Não é tão somente uma crítica, mas uma exortação a todos (me incluo), visto que estes pontos são de suma importância para nós e devem ser constantemente tratados em nosso meio, para que não venhamos cair nas armas malignas do diabo que, no entanto, já foi vencido em Cristo.

Que venhamos perseverar em oração, e que lágrimas caiam diante de Deus perante tanta abominação e difamação do nome do Senhor. Que nossa vida cristã seja ativa e que sejamos agentes transformadores em nosso convívio diário, tendo sempre como fortaleza, o Amor e a Paz que excede todo entendimento.

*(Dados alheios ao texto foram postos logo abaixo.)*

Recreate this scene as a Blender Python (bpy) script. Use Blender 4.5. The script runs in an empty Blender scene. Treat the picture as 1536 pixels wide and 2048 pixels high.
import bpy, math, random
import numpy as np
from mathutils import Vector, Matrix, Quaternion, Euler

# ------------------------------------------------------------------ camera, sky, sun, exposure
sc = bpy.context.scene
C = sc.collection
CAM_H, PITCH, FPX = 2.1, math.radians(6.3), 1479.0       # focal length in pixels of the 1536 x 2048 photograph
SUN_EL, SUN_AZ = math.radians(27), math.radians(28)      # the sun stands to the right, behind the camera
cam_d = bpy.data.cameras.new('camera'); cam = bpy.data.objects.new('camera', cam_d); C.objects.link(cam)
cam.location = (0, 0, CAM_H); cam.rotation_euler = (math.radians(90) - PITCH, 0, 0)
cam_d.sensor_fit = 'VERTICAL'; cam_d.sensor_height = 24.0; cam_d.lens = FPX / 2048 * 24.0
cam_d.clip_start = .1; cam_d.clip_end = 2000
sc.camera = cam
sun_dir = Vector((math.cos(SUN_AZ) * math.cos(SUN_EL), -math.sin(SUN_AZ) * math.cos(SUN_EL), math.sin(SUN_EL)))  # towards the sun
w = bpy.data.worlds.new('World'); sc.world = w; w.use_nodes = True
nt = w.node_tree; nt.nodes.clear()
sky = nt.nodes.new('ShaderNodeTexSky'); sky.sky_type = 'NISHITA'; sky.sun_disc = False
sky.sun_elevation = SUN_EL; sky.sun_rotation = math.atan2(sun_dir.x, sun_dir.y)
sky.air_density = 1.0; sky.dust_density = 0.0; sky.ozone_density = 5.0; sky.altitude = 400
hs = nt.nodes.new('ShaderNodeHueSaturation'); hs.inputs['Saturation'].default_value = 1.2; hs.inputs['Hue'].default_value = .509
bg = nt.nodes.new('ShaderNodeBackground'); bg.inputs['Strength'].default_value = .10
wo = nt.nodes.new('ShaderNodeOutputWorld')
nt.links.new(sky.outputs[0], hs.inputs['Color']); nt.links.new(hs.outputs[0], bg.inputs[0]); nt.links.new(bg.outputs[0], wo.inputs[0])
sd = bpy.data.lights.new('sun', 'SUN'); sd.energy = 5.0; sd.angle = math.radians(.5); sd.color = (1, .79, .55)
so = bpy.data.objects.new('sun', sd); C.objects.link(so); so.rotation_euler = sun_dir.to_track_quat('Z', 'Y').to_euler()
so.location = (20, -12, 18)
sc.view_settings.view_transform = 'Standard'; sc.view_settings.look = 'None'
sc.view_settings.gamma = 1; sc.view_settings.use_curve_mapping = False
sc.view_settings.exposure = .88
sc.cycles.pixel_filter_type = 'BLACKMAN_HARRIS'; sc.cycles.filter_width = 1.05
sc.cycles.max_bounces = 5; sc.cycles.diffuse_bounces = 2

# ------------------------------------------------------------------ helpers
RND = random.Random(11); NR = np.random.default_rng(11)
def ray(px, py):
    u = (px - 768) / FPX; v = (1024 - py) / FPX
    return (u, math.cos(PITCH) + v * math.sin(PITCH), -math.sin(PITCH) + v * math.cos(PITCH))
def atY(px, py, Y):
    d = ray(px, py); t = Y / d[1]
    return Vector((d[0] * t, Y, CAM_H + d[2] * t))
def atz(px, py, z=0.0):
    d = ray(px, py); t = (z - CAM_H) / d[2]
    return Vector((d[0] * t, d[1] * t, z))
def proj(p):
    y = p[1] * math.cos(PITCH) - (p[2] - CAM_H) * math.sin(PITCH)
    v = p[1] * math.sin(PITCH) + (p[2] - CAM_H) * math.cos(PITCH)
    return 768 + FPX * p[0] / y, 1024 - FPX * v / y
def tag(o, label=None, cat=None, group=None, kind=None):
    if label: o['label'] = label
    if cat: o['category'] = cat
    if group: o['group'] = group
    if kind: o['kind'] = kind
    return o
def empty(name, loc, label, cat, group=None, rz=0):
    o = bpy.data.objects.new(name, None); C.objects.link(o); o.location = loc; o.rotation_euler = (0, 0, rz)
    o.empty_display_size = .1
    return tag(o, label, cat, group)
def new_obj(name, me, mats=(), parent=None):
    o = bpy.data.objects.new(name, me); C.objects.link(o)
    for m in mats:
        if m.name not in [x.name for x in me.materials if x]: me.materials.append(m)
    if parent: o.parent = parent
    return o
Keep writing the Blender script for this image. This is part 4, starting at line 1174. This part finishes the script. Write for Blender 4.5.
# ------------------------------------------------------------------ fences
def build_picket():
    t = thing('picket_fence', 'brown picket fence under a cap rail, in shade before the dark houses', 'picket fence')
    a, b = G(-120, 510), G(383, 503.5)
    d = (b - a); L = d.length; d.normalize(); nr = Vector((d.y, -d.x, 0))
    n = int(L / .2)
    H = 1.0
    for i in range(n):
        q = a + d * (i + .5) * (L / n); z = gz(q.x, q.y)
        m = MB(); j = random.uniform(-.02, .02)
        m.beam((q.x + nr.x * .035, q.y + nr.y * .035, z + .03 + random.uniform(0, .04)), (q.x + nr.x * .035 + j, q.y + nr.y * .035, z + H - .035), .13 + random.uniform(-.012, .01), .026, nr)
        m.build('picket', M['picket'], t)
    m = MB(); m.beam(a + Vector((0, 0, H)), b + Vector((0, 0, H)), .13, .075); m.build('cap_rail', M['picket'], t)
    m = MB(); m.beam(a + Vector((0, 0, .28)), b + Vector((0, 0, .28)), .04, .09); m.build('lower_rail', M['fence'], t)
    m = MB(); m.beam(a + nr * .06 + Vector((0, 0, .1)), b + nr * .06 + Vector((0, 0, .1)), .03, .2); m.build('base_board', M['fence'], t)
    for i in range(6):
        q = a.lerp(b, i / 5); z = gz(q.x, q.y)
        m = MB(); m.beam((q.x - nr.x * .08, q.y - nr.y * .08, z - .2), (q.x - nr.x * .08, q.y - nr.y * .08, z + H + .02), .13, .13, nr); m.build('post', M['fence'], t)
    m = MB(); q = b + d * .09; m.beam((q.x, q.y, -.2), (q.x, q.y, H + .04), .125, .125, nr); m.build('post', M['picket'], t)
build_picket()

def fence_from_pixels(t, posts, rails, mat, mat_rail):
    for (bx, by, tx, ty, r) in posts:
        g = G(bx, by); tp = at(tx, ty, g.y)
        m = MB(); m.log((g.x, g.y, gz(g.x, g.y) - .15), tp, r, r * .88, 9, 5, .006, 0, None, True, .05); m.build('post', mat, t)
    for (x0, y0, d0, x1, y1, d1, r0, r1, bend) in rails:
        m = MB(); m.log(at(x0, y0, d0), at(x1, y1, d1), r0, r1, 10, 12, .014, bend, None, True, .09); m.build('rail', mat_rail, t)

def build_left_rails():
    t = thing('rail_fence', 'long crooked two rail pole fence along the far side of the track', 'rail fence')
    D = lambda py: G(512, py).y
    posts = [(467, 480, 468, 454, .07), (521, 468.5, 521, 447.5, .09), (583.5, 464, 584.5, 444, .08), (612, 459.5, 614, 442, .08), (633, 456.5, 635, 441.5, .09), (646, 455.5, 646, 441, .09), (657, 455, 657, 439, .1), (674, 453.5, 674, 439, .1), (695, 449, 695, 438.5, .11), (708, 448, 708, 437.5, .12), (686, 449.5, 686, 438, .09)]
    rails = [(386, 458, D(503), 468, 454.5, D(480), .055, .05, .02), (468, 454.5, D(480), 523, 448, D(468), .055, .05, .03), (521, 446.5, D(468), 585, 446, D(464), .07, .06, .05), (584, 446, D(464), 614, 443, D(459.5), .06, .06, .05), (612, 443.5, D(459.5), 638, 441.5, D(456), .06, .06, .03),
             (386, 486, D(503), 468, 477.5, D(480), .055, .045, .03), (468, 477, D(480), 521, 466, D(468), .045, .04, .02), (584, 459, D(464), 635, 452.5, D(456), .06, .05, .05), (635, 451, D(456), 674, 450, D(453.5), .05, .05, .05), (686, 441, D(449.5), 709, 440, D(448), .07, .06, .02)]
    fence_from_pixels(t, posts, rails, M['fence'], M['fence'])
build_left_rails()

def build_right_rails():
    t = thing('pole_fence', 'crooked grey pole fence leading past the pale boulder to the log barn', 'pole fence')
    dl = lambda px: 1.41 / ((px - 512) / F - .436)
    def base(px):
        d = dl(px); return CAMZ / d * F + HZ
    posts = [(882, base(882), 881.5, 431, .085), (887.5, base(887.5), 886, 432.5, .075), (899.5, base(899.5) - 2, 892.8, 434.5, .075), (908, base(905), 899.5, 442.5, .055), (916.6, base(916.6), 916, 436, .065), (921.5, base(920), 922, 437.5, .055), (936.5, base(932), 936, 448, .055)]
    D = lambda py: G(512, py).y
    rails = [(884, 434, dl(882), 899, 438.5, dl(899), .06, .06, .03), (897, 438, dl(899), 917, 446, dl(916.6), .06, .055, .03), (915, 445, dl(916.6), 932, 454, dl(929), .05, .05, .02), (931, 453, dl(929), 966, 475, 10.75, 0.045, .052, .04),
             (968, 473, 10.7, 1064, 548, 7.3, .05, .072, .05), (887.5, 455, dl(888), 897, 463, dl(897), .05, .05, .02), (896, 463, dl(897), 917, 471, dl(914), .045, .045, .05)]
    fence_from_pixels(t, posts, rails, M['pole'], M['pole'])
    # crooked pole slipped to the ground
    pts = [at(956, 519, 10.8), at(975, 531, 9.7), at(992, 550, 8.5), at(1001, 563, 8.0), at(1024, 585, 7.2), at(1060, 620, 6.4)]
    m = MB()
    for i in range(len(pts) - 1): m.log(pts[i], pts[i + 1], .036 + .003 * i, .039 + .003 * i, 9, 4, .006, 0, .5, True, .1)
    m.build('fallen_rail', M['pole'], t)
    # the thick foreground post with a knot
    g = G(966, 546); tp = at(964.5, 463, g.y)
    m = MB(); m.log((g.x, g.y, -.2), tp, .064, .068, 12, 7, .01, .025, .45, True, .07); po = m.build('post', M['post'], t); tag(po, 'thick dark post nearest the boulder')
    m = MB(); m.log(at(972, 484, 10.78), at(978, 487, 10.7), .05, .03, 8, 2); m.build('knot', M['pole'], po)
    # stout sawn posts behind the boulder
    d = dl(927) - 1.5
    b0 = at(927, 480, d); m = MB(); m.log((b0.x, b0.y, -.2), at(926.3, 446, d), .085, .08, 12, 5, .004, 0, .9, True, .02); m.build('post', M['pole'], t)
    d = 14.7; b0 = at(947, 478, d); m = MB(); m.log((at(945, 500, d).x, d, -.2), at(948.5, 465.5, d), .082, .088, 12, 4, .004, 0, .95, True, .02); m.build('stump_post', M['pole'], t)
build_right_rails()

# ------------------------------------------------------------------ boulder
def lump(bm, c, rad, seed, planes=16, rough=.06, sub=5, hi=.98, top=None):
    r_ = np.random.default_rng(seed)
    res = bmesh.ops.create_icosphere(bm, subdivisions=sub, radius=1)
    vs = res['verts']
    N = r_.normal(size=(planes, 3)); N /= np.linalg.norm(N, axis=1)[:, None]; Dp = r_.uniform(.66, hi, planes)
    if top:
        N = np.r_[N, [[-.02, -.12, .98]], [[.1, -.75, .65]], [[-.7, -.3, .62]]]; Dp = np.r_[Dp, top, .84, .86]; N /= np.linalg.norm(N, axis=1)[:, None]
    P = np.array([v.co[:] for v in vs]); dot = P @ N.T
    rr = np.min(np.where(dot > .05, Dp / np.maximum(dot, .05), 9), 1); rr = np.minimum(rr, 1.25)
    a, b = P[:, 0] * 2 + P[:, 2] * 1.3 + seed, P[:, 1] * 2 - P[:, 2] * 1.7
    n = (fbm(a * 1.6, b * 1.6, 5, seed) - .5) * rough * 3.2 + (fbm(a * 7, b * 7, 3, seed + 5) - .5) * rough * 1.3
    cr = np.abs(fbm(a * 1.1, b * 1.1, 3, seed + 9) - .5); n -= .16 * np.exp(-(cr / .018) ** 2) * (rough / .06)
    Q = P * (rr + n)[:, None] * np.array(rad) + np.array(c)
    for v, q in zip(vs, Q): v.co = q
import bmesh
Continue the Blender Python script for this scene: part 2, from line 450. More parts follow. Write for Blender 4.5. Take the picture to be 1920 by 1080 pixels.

Este é um chamado à luta! Como intitula um belo livro de C. H. Spurgeon: "Preparado para o combate da fé"4.

Deus conosco!

Em Cristo,


Gian de Carvalho



Notas:


1: DRISCOLL, Mark. "O que é o Reino de Deus?" Site Monergismo: http://www.monergismo.com/mark-driscoll/o-que-e-o-reino-de-deus/


2: PLUMER, William. "O que é Arrependimento?" Blog Bereianos: http://bereianos.blogspot.com.br/2010/05/o-que-e-arrependimento.html#.Va33EvlViko


3: LUTERO, Martinho. Pelo Evangelho de Cristo -- São Leopoldo-RS: Editora Sinodal, 1984, p. 298.


4: SPURGEON, Charles Haddon. Preparado para o combate da fé, as armas para o ministério: a igreja, a palavra e o Espírito Santo -- São Paulo, Shedd Publicações, 2005.